MATERIAL SHOWN »
::::::::::
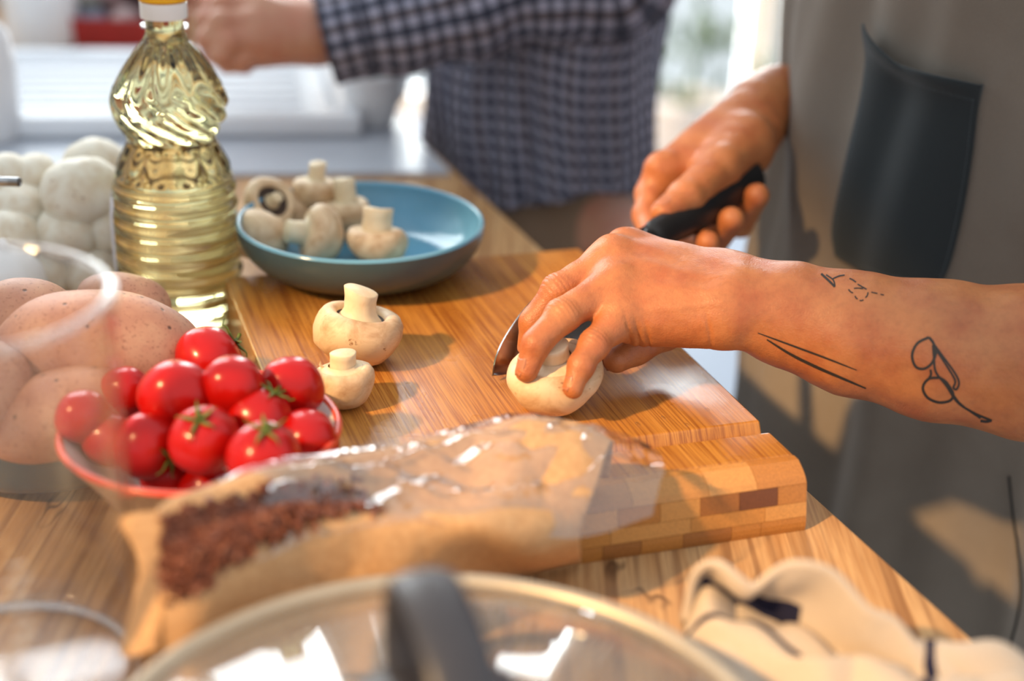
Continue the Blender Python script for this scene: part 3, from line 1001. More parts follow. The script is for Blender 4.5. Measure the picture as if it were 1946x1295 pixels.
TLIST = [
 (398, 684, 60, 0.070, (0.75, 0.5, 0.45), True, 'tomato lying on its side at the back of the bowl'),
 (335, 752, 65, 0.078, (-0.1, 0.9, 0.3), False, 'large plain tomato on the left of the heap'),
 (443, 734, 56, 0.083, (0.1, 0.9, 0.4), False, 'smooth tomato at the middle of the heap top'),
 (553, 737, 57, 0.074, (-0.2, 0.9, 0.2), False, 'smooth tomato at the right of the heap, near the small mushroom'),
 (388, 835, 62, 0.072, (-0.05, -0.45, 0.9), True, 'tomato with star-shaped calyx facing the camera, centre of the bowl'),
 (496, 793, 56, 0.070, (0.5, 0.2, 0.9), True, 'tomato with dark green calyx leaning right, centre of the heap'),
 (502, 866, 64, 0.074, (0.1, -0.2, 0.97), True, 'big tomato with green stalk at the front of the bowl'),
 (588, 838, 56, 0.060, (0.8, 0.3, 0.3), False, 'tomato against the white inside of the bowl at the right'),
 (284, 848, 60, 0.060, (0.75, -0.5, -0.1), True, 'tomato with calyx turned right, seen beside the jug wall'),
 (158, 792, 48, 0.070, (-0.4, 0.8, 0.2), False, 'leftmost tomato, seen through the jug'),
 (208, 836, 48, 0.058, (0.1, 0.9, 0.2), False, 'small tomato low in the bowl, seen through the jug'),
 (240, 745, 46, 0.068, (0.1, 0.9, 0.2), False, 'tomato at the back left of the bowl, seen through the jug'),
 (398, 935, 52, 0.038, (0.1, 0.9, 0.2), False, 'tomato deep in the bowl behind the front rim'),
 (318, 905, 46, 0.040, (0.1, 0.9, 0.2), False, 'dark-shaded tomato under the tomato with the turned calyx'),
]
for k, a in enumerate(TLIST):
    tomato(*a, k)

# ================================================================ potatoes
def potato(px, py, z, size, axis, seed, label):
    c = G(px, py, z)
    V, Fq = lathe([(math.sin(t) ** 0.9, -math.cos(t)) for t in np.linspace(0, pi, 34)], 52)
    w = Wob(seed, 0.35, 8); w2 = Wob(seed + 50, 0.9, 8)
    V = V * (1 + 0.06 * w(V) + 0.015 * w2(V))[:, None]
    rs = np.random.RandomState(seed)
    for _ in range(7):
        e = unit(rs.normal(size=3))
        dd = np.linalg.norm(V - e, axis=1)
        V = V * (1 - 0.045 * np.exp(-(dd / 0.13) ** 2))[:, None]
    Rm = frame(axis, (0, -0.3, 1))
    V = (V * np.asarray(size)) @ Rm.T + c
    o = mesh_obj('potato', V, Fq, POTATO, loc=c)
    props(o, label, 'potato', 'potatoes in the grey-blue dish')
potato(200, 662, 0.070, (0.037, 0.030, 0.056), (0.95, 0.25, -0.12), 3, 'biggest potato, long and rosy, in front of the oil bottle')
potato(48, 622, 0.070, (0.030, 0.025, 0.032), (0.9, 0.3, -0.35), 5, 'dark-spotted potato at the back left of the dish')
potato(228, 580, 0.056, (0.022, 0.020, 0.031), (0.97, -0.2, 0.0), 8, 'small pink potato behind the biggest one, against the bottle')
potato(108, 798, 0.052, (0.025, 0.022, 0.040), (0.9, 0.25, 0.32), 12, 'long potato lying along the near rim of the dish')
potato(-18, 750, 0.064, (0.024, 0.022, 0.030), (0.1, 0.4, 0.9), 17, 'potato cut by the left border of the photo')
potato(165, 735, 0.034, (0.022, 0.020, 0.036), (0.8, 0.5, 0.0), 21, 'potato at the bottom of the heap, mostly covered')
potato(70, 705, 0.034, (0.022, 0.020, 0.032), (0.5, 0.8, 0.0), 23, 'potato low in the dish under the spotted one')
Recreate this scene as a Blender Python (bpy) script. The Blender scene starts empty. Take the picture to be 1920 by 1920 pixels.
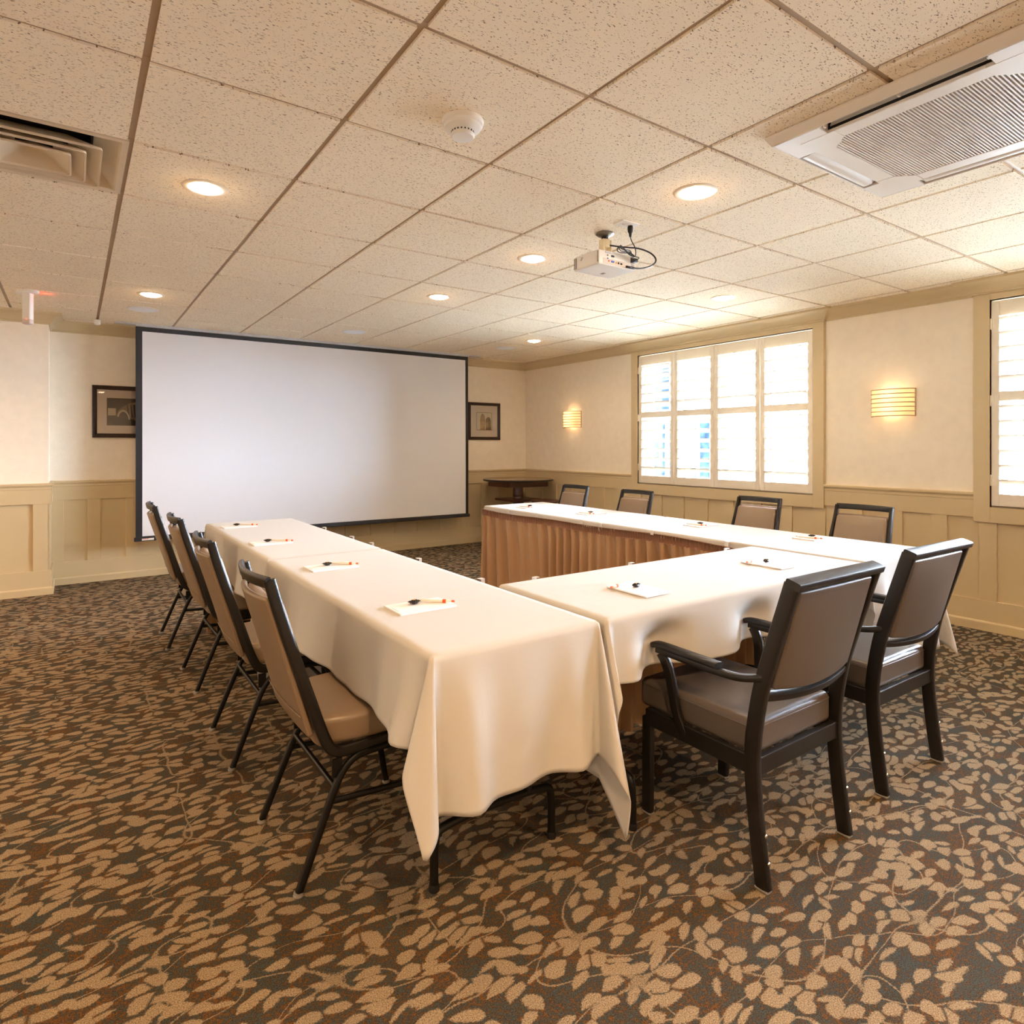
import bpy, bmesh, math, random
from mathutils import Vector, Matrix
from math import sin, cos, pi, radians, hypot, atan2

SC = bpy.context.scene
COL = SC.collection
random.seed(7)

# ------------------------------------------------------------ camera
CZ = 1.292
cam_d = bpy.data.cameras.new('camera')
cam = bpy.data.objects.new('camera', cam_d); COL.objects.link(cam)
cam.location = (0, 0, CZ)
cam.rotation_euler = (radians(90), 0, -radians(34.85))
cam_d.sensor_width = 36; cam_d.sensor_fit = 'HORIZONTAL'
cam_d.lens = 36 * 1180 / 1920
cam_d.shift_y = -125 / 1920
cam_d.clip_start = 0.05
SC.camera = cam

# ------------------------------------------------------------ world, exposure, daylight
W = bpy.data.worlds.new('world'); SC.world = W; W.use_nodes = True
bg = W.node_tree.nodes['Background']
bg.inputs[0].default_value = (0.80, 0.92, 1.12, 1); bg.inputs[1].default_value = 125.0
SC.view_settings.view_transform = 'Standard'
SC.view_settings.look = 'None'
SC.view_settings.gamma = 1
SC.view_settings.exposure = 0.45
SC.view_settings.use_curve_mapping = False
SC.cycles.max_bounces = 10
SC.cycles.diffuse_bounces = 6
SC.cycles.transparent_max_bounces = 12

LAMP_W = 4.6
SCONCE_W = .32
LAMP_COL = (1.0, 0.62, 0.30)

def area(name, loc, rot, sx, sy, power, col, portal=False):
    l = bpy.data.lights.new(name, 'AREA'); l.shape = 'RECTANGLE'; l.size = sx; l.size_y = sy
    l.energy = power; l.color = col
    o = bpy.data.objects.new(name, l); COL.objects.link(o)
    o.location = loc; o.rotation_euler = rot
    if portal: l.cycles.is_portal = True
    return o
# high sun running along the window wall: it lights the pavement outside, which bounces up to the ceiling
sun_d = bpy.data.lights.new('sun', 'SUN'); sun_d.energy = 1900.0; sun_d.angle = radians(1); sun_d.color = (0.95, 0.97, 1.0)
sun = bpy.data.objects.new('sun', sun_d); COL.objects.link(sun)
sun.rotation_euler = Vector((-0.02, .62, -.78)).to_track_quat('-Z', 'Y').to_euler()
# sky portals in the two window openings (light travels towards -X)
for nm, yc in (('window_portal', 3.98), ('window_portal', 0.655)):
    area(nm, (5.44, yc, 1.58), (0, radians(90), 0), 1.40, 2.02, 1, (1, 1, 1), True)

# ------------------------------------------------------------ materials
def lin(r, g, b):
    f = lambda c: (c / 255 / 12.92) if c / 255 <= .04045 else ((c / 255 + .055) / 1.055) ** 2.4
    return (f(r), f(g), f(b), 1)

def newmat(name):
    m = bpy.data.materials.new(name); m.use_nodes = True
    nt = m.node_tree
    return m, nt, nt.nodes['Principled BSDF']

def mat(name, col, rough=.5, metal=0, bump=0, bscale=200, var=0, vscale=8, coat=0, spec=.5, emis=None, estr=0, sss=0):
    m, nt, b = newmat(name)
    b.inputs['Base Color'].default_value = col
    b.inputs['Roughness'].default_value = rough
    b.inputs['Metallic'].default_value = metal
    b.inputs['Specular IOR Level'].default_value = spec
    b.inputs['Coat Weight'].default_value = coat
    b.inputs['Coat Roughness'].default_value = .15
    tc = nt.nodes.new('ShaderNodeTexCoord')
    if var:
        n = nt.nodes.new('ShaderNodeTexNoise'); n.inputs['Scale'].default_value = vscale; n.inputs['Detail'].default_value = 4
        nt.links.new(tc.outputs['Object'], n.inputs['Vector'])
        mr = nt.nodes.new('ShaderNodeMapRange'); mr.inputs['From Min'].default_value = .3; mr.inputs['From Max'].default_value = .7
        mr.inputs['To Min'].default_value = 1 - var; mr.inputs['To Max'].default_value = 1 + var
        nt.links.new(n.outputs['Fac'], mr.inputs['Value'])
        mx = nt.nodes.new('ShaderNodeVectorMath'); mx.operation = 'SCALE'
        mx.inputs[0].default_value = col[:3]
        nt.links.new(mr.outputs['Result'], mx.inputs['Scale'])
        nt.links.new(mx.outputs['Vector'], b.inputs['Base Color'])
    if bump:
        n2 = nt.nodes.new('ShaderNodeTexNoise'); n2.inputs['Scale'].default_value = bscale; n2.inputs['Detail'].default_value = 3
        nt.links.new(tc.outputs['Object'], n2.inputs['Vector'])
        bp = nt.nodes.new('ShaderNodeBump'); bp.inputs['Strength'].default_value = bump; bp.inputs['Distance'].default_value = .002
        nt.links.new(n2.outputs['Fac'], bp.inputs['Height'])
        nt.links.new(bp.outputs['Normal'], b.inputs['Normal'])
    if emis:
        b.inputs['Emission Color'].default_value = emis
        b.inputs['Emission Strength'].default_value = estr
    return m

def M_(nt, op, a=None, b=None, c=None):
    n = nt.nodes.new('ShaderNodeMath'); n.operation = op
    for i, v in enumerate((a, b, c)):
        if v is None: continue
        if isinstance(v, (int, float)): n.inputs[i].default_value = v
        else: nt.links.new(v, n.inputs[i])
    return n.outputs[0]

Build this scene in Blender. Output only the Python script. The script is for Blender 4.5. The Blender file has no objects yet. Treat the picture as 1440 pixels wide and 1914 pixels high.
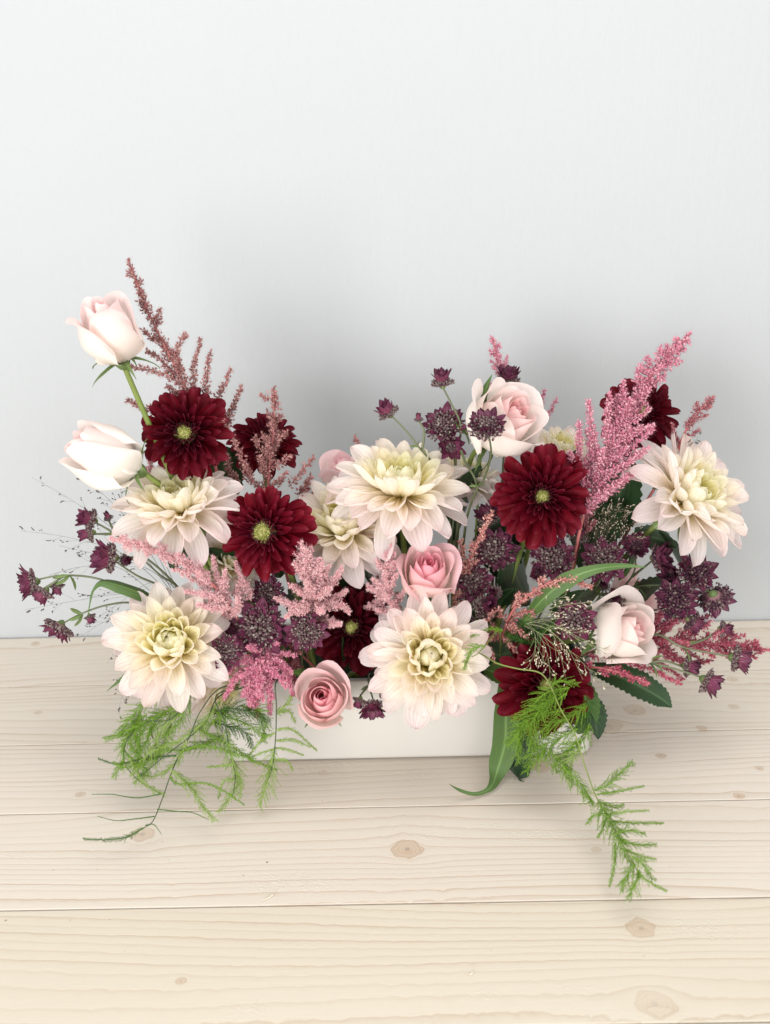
::::::::::
TASK OBJECTIVE » Exactly as they appear, write out the lines from the one containing "Recreate this scene" down to the one containing "random.seed(7)", both included. Pictures are left out.

RESPONSE TO THE EXERCISE »
Recreate this scene as a Blender Python (bpy) script. The Blender scene starts empty. Take the picture to be 1920 by 1920 pixels.
import bpy, bmesh, math, random
from mathutils import Vector, Matrix
from math import sin, cos, pi, radians, hypot, atan2

SC = bpy.context.scene
COL = SC.collection
random.seed(7)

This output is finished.